Signal Graph

Entities and identifiers

What an entity is, how it differs from a signal, and how Watt exposes identifiers and their compliance flags.

An entity is a noun — a person, a place, a thing. Every entity is universally unique and comes with one or more identifiers. Identifiers are the handles that point at it: an email address, phone number, postal address, or business domain. A signal, by contrast, is a single field that changes over time and describes one or more entities.

Entities vs. signals

Take the signal has_dog. At any given moment it might describe, say, 10 million people. Each time it refreshes, some of those people still have a dog, some no longer do, and new ones appear. The entity — the person — is stable and uniquely identified; the signal is a time-varying field layered across many entities.
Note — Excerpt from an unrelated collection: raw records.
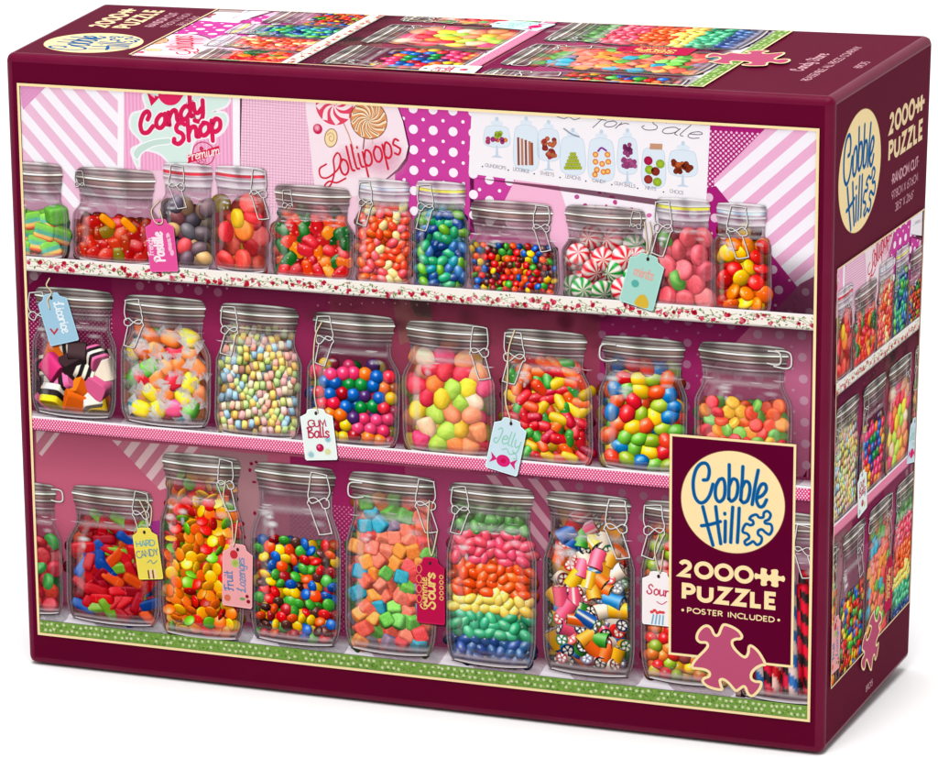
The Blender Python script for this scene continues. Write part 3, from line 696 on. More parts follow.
A = newjar('printed jar of blue and green jelly beans with a yellow seal')
J = Jar(413, 468, 182, 206, 290, 417, 466, True); jar(A, J, 1.0, mk_bean([(40, 85, 150), (40, 150, 165), (105, 175, 50), (60, 120, 180), (50, 165, 120), (35, 70, 130)]), 2.25, 1.75, gasket=(225, 215, 80), tone=(190, 150, 180), tonea=.4, deep=(20, 50, 75))
wire(A, *P(426, 185), .85, -1)
A = newjar('printed jar of tiny multicoloured chocolate buttons, half full')
J = Jar(469, 560, 202, 236, 294, 472, 552); jar(A, J, .76, mk_button(MM, .6), 1.7, 1.85, tone=(176, 96, 130), tonea=.55, deep=(60, 15, 20))
wire(A, *P(541, 206), .85, 1)
A = newjar('printed jar of red and green striped peppermints')
J = Jar(563, 652, 207, 240, 302, 566, 645); jar(A, J, 1.0, mk_mint, 5., 1.68, tone=(190, 120, 150), tonea=.5, deep=(110, 40, 50))
wire(A, *P(636, 212), .6, 1, lever=False)
A = newjar('printed jar of pink and green sugared slices with a yellow seal')
J = Jar(652, 714, 199, 224, 307, 657, 710, True); jar(A, J, .86, mk_slice([(225, 90, 105), (215, 80, 95), (230, 105, 115), (95, 165, 70), (220, 85, 100)]), 4.5, 1.6, gasket=(214, 208, 70), tone=(190, 110, 140), tonea=.45, deep=(130, 35, 50))
wire(A, *P(664, 202), .95, -1)
A = newjar('printed jar of orange, yellow and red candy buttons with a blue seal')
J = Jar(713, 772, 204, 229, 313, 717, 767, True); jar(A, J, .95, mk_button([(245, 130, 30), (250, 200, 40), (200, 35, 30), (240, 110, 30), (245, 145, 50), (190, 30, 30)], .5), 3.7, 1.6, gasket=(176, 196, 214), tone=(190, 120, 150), tonea=.4, deep=(120, 30, 15))
wire(A, *P(737, 207), 1.0, 1)
NTOP = len(JARS)
# middle row
T2 = (104, 34, 62)
A = newjar('printed jar of striped liquorice allsorts')
J = Jar(32, 116, 289, 322, 415, 37, 113); jar(A, J, .7, mk_allsort, 5.2, 1.5, mg=1.12, tone=T2, tonea=.4, deep=(36, 20, 26))
wire(A, *P(38, 292), .9, -1, lever=False)
A = newjar('printed jar of pastel sweets in twisted clear wrappers')
J = Jar(121, 211, 297, 330, 424, 127, 205); jar(A, J, .97, mk_wrap, 4.8, 1.55, mg=1.12, tone=T2, tonea=.4, deep=(150, 90, 80))
wire(A, *P(134, 300), .95, -1)
A = newjar('printed jar packed with strings of pastel candy beads')
J = Jar(214, 300, 305, 337, 436, 222, 298); jar(A, J, 1.04, mk_bead([(250, 205, 120), (245, 180, 165), (185, 215, 150), (165, 205, 230), (248, 232, 200), (245, 215, 130), (240, 190, 190), (205, 225, 140)]), 2.15, 1.42, zp=1.15, wave=1.3, tone=T2, tonea=.4, deep=(120, 80, 60))
wire(A, *P(230, 307), .95, -1)
A = newjar('printed jar of shiny round gum balls')
J = Jar(306, 399, 314, 347, 444, 315, 394); jar(A, J, .76, mk_ball([(225, 45, 75), (235, 80, 130), (245, 205, 40), (25, 95, 175), (240, 120, 40), (25, 135, 65), (165, 25, 45), (90, 55, 120), (235, 70, 120), (30, 105, 190)]), 3.1, 1.75, tone=T2, tonea=.42, deep=(60, 20, 36), layers=3)
wire(A, *P(325, 316), .95, -1)
A = newjar('printed jar of sugared gumdrops in pink, orange, yellow and white')
J = Jar(403, 496, 323, 355, 454, 408, 488); jar(A, J, 1.04, mk_drop([(225, 50, 75), (245, 125, 60), (245, 215, 50), (240, 80, 130), (250, 210, 180), (165, 205, 70), (215, 40, 65), (240, 190, 70), (245, 150, 110)]), 4.4, 1.68, tone=T2, tonea=.4, deep=(150, 40, 50))
wire(A, *P(479, 327), 1.0, 1)
A = newjar('printed jar of red, green, yellow and orange capsule sweets')
J = Jar(503, 594, 331, 362, 463, 506, 586); jar(A, J, 1.0, mk_pill([(195, 25, 40), (205, 35, 45), (240, 200, 45), (240, 110, 40), (60, 155, 60), (185, 25, 55), (235, 85, 45)]), 3.2, 1.5, tone=T2, tonea=.4, deep=(110, 12, 28))
wire(A, *P(515, 333), 1.0, -1)
A = newjar('printed jar of glossy egg sweets in blue, red, yellow, green and orange')
J = Jar(598, 687, 338, 370, 470, 603, 684); jar(A, J, 1.04, mk_bean([(20, 120, 185), (215, 35, 50), (245, 205, 40), (235, 95, 45), (110, 185, 60), (25, 125, 195), (225, 70, 45), (150, 180, 50)], 1.22, .65), 3.6, 1.66, tone=T2, tonea=.42, deep=(50, 30, 50))
hook(A, *P(603, 344), .9, 1)
A = newjar('printed jar of orange, red and green sugared gums behind the badge')
J = Jar(694, 792, 344, 378, 478, 700, 787); jar(A, J, .72, mk_slice([(235, 90, 40), (225, 50, 45), (240, 110, 50), (120, 185, 80), (240, 180, 60), (110, 180, 90), (245, 150, 60), (230, 75, 50), (215, 40, 55)]), 3.1, 1.55, tone=(150, 70, 98), tonea=.35, deep=(150, 40, 25))
hook(A, *P(789, 352), .9, -1); hook(A, *P(779, 352), .7, -1)
NMID = len(JARS)
# bottom row
T3 = (120, 45, 70)
A = newjar('printed jar of red and green jellies, cut off at the picture edge')
J = Jar(6, 64, 483, 516, 611, 8, 56); jar(A, J, .78, mk_slice([(160, 20, 35), (170, 25, 40), (40, 130, 50), (150, 20, 35), (185, 45, 35)]), 4.2, 1.6, tone=(150, 60, 85), tonea=.35, deep=(80, 10, 20)); hook(A, *P(61, 490), .7, -1)
A = newjar('printed low jar of red, blue and green moulded jelly bars')
J = Jar(67, 160, 488, 520, 622, 74, 152); jar(A, J, 1.0, mk_jelly, 4.0, 1.4, mg=1.12, tone=(140, 50, 75), tonea=.4, deep=(80, 8, 20))
wire(A, *P(140, 492), .9, 1)
A = newjar('printed tall jar of red, orange, yellow and green candy lozenges')
J = Jar(160, 244, 455, 490, 636, 164, 240); jar(A, J, 1.06, mk_button([(240, 110, 25), (250, 190, 30), (205, 30, 30), (110, 180, 40), (240, 130, 30), (215, 40, 30), (250, 170, 30)], .3), 3.15, 1.55, tone=T3, tonea=.4, deep=(110, 40, 10))
wire(A, *P(225, 460), 1.0, 1)
A = newjar('printed jar of multicoloured chocolate buttons, two thirds full')
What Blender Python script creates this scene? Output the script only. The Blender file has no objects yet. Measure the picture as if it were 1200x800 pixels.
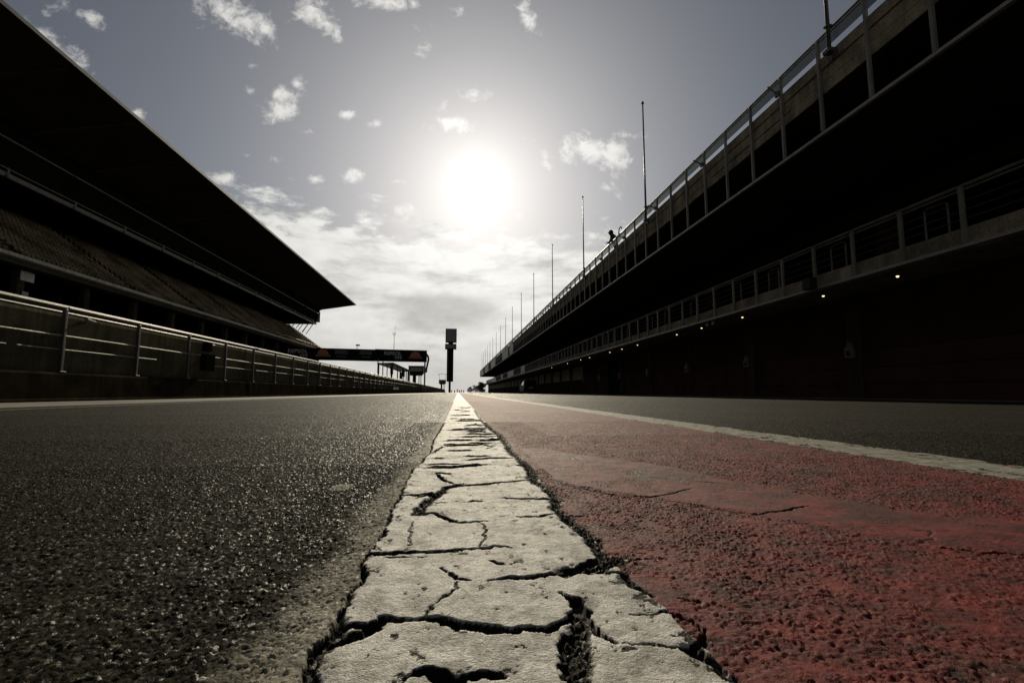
import bpy, bmesh, math, random
import numpy as np
from mathutils import Vector, Matrix, Quaternion
R = math.radians
random.seed(7)
scene = bpy.context.scene
col = scene.collection
SUN_AZ, SUN_EL = 2.1, 24.0          # degrees, azimuth measured from the track direction (+Y) towards +X

# ------------------------------------------------------------------ camera
cam_d = bpy.data.cameras.new("camera")
cam_d.sensor_width = 36.0
cam_d.lens = 36.0 * 567.0 / 1200.0
cam_d.clip_start = 0.02
cam_d.clip_end = 9000
cam = bpy.data.objects.new("camera", cam_d)
col.objects.link(cam)
cam.location = (0, 0, 0.17)
cam.rotation_euler = (R(90 + 5.99), 0, R(-6.306))
scene.camera = cam

# ------------------------------------------------------------------ render settings
scene.view_settings.view_transform = 'Standard'
scene.view_settings.look = 'None'
scene.view_settings.gamma = 1.0
scene.view_settings.use_curve_mapping = False
scene.view_settings.exposure = 0.0
scene.render.engine = 'CYCLES'
scene.cycles.max_bounces = 6
scene.cycles.use_denoising = True
scene.cycles.sample_clamp_indirect = 4.0

# ------------------------------------------------------------------ materials
class NT:
    """small helper to write node trees"""
    def __init__(s, tree): s.t = tree; s.n = tree.nodes; s.l = tree.links
    def new(s, typ, **kw):
        nd = s.n.new(typ)
        for k, v in kw.items(): setattr(nd, k, v)
        return nd
    def put(s, sock, v):
        if hasattr(v, 'is_output'): s.l.new(v, sock)
        elif v is not None: sock.default_value = v
    def math(s, op, a, b=None, c=None, clamp=False):
        nd = s.new('ShaderNodeMath', operation=op); nd.use_clamp = clamp
        s.put(nd.inputs[0], a); s.put(nd.inputs[1], b); s.put(nd.inputs[2], c)
        return nd.outputs[0]
    def vmath(s, op, a, b=None):
        nd = s.new('ShaderNodeVectorMath', operation=op)
        s.put(nd.inputs[0], a); s.put(nd.inputs[1], b)
        return nd.outputs['Value'] if op in ('LENGTH', 'DOT_PRODUCT', 'DISTANCE') else nd.outputs['Vector']
    def noise(s, vec, scale, detail=3, rough=0.55):
        nd = s.new('ShaderNodeTexNoise')
        s.put(nd.inputs['Vector'], vec)
        nd.inputs['Scale'].default_value = scale; nd.inputs['Detail'].default_value = detail
        nd.inputs['Roughness'].default_value = rough
        return nd.outputs['Fac']
    def mix(s, fac, a, b, blend='MIX'):
        nd = s.new('ShaderNodeMix', data_type='RGBA', blend_type=blend)
        s.put(nd.inputs[0], fac)
        s.put(nd.inputs[6], a if hasattr(a, 'is_output') else c4(a))
        s.put(nd.inputs[7], b if hasattr(b, 'is_output') else c4(b))
        return nd.outputs[2]
    def ramp(s, v, a, b, lo=0.0, hi=1.0, smooth=True):
        nd = s.new('ShaderNodeMapRange'); nd.clamp = True
        nd.interpolation_type = 'SMOOTHSTEP' if smooth else 'LINEAR'
        s.put(nd.inputs[0], v)
        for i, q in enumerate((a, b, lo, hi)): s.put(nd.inputs[i + 1], q)
        return nd.outputs[0]
def c4(c): return tuple(c) + (1.0,) if len(c) == 3 else tuple(c)

def base_mat(name):
    m = bpy.data.materials.new(name); m.use_nodes = True
    m.node_tree.nodes.clear()
    t = NT(m.node_tree)
    o = t.new('ShaderNodeOutputMaterial')
    p = t.new('ShaderNodeBsdfPrincipled')
    t.l.new(p.outputs[0], o.inputs[0])
    return m, t, p
def mat(name, c, rough=0.7, var=0.35, scale=1.5, metal=0.0, bump=0.0, bscale=40, streak=0.0, dirt=None, spec=None):
    """weathered surface: colour varied by two noises, optional vertical streaks, rough and slightly uneven"""
    m, t, p = base_mat(name)
    g = t.new('ShaderNodeNewGeometry').outputs['Position']
    n1 = t.noise(g, scale, 5); n2 = t.noise(g, scale * 13, 3)
    f = t.math('ADD', t.math('MULTIPLY', n1, 0.65), t.math('MULTIPLY', n2, 0.35))
    f = t.ramp(f, 0.3, 0.7)
    d = dirt or tuple(v * (1 - var) for v in c)
    cc = t.mix(f, d, tuple(min(1, v * (1 + var * 0.45)) for v in c))
    if streak:
        mp = t.new('ShaderNodeMapping'); t.l.new(g, mp.inputs[0]); mp.inputs['Scale'].default_value = (3.1, 3.1, 0.16)
        st = t.ramp(t.noise(mp.outputs[0], 1.6, 4, 0.65), 0.42, 0.68)
        cc = t.mix(t.math('MULTIPLY', st, streak), cc, tuple(v * 0.35 for v in c))
    t.l.new(cc, p.inputs['Base Color'])
    t.put(p.inputs['Roughness'], t.ramp(n2, 0.2, 0.8, max(0.03, rough - 0.12), min(1, rough + 0.1)))
    p.inputs['Metallic'].default_value = metal
    if spec is not None: p.inputs['Specular IOR Level'].default_value = spec
    if bump:
        b = t.new('ShaderNodeBump'); b.inputs['Strength'].default_value = bump; b.inputs['Distance'].default_value = 0.02
        t.l.new(t.noise(g, bscale, 4), b.inputs['Height']); t.l.new(b.outputs[0], p.inputs['Normal'])
    return m
def emit_mat(name, c, strength):
    m, t, p = base_mat(name)
    p.inputs['Base Color'].default_value = c4(c)
    p.inputs['Emission Color'].default_value = c4(c)
    p.inputs['Emission Strength'].default_value = strength
    return m
def glass_mat(name, c, trans=0.75, rough=0.15):
    m, t, p = base_mat(name)
    p.inputs['Base Color'].default_value = c4(c); p.inputs['Roughness'].default_value = rough
    tr = t.new('ShaderNodeBsdfTransparent'); tr.inputs[0].default_value = (0.62, 0.64, 0.6, 1)
    mx = t.new('ShaderNodeMixShader'); mx.inputs[0].default_value = trans
    out = [n for n in t.n if n.type == 'OUTPUT_MATERIAL'][0]
    t.l.new(p.outputs[0], mx.inputs[1]); t.l.new(tr.outputs[0], mx.inputs[2]); t.l.new(mx.outputs[0], out.inputs[0])
    return m

M = {}
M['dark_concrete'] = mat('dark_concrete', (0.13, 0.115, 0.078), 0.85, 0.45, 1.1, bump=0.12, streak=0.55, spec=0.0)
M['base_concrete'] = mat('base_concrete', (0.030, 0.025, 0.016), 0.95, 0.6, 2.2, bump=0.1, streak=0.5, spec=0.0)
M['pale_concrete'] = mat('pale_concrete', (0.5, 0.46, 0.36), 0.85, 0.35, 1.2, bump=0.2, streak=0.4, spec=0.0)
M['apron'] = mat('apron', (0.15, 0.135, 0.105), 0.7, 0.5, 0.9, bump=0.25)
M['track'] = mat('track', (0.05, 0.048, 0.042), 0.6, 0.3, 0.6, bump=0.2)
M['earth'] = mat('earth', (0.055, 0.055, 0.035), 0.95, 0.5, 0.05, spec=0.0)
M['galv'] = mat('galv', (0.20, 0.19, 0.15), 0.62, 0.4, 3.0, metal=0.5)
M['dull_steel'] = mat('dull_steel', (0.11, 0.105, 0.095), 0.5, 0.35, 2.5, metal=0.3, streak=0.3)
M['black_steel'] = mat('black_steel', (0.022, 0.021, 0.017), 0.6, 0.3, 2.5, spec=0.1)
M['white_metal'] = mat('white_metal', (0.22, 0.205, 0.155), 0.55, 0.35, 2.0, streak=0.35)
M['nosing'] = mat('nosing', (0.36, 0.34, 0.28), 0.5, 0.25, 2.0, streak=0.2)
M['board'] = mat('board', (0.40, 0.34, 0.24), 0.75, 0.6, 1.7, streak=0.45, bump=0.1, spec=0.0)
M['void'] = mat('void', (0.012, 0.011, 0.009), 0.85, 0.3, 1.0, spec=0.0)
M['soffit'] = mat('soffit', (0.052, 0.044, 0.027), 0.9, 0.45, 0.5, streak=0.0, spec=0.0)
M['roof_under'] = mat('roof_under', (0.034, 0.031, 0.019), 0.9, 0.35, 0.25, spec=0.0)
M['roof_top'] = mat('roof_top', (0.16, 0.155, 0.14), 0.5, 0.25, 0.5)
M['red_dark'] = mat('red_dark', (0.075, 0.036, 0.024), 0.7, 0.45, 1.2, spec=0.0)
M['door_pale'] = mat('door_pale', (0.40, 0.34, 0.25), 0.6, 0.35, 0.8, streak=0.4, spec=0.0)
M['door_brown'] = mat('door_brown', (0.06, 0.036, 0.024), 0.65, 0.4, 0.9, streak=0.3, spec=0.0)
M['door_teal'] = mat('door_teal', (0.012, 0.040, 0.042), 0.5, 0.4, 1.0, spec=0.0)
M['pier'] = mat('pier', (0.07, 0.052, 0.032), 0.8, 0.4, 1.0, streak=0.4, spec=0.0)
M['dark_glass'] = mat('dark_glass', (0.008, 0.008, 0.008), 0.12, 0.3, 0.7)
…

The graph holds both: durable entities, and the signals that wash across them.

Today Watt indexes two entity types — people and businesses. We're new; expect that to grow to hundreds, even thousands, of entity types in the coming months.

Identifiers

Every entity has at least one identifier. Identifiers are how you reach or match an entity: email, phone, postal address, business domain, and so on.

Today, most identifiers Watt indexes are loosely linked — a single identifier may point to more than one person or business. Email addresses, for instance, are often shared. As with signals, the set of entities and identifiers we index grows every month.

Compliance flags and your responsibility

Unlike traditional data providers, Watt is a search index: the signals it holds — and the compliance flags attached to them — aren't ours. Every flag, like Do-Not-Call status, comes from our vendors (all legally registered data brokers), and Watt makes all of them available to you alongside the identifiers they describe.

Because Watt unifies every vendor's flags into a single layer, you see more of them than any one source would surface: if five vendors hold an opt-out flag on the same email, all five show up — even ones a given vendor didn't originally record. Aggregating this way raises the privacy floor, not lowers it.

Watt can't blanket-enforce these flags on your behalf — which laws and standards apply depends entirely on how you use the identifiers. Enforce the ones applicable to your use case. See Data handling for the full posture.